Nietzsche kabulü, modern karşı usun gizli merkezini oluştursa da kesinlikle bir fikir birliği tedarik eden, sistematik bir olgu değildir. Fransa’da “Yeni Filozoflar” olarak anılan bazı yapısalcılar, “post-histoire”ın yeni bir estetik kültürünü ilan edenler ve tarihin sonu tezini savunanlar, farklı noktalardan ilişkilendirip Nietzsche’yi kendilerine dayanak yapabiliyor; önceleri Gottfried Benn’e ardından da Ernst Jünger’e özel bir ilginin yeniden keşfedilmesi bu kapsamdadır. Nietzsche’yi kimi grup ve tarikatların ata babası haline getiren, genellikle eserlerinden tek tek alıntı parçalarının, bağlamından kopuk bir şekilde ithal edilmesi ve bu alıntıların otoriter müjdeleyici edasının yarattığı hayranlıktır sadece. Argümanların söz konusu edilmediği yerde düşünceler arasındaki bağların tutarlı ve yerli yerinde olup olmaması pek de büyük bir rol oynamaz zaten. Buna ihtiyaç olmadığı gibi, olmaması da gerekir; çünkü mantıksal argümanın zorlayıcı gücünü önemsiz addedip değersizleştirmek ve sınayan us karşısında kendini ispat etmek durumunda olmayan daha yüce idrakları dayanak almak her türden karşı-aydınlanmanın ilkesidir.
Buna karşı her türden aydınlanma şu ilkeyi benimser: Her şeyi, sınayan usa tabi kılmak. Çok katmanlı ve çok anlamlı mitlere karşı, Aristoteles’in daha sonraları “Organon” da mantığın bir temel sistemi olarak bir araya getirdiği düşünmenin kurallarını koyan Sokrates öncesi felsefeden beri bu böyledir.
Aydınlanma, insanın öz-belirleniminin (ki bunun gerçekleştirilmesi için tabii ki maddi koşullar mevcut olmak ve yaratılmak zorundadır) tinsel önkoşullarının tarihi olarak kültürün tarihidir.
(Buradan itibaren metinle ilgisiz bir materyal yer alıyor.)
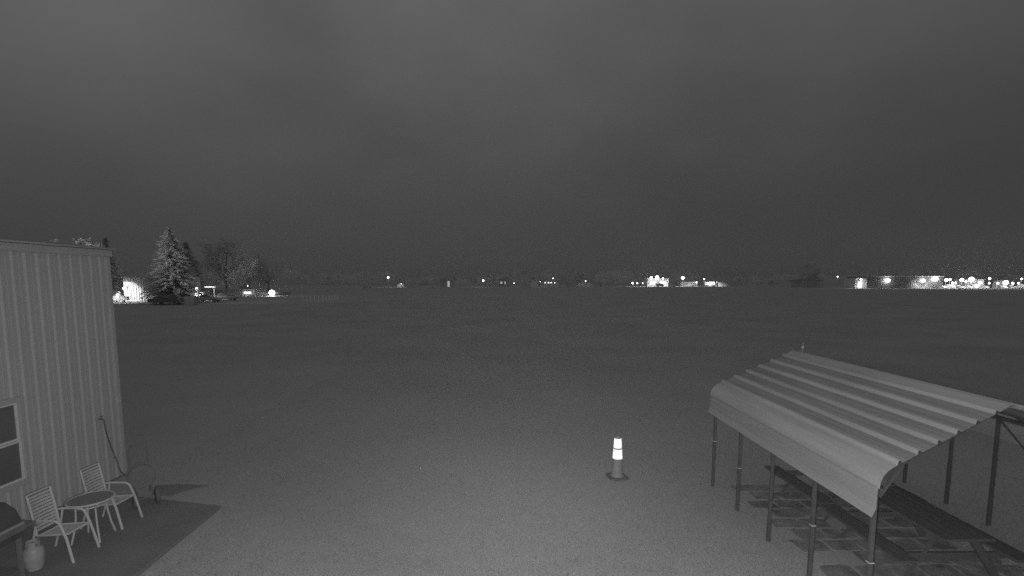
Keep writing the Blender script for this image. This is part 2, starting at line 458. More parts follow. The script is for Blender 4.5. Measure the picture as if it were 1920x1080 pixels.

Öz-belirlenim şu anlama gelir: Dışsal, benden bağımsız mevcut durumların ve bunların bağlamlarının tetkiki; bu bağlamlara kendi amaçları doğrultusunda değiştirici ve şekillendirici biçimde müdahale etme olanaklarının tespit edilmesi; amaçların, sadece kısa vadeli ve bencilce amaçlar olmakla kalmayıp insan türü açısından uğruna çabalamaya değer olup olmadıklarının sınanması (aksi takdirde ben de insan türünün genel varlık koşullarına tabi olan bir “türdeş” olduğum için nihayetinde kendime de zarar vermiş olurum). Bunu yapmak için özdeşlikler saptamak ve çelişkiler belirlemek durumundayım; genel olanı özel olandan ve özü görünüşten ayırt etmek zorundayım; sebep ve sonuç, neden ve etki, koşul ve koşullu arasındaki bağı ortaya çıkarmak zorundayım; kısacası, eylemlerimin ussallığını güvence altına alacak yöntemler geliştirmeliyim. Bu ussallık tüm insanlara ortaktır; onsuz ne iletişim, ne dil, ne emek, ne toplum var olabilirdi. Vasıtasıyla her şeyin sınanabildiği ve şüphe durumunda sınanmak zorunda olan usun kurallarını her kim dikkate almıyorsa, o kendisini kavranmamış, yabancı, kendisi dışında var olan bir gerçekliğe bağımlı kılıyor demektir.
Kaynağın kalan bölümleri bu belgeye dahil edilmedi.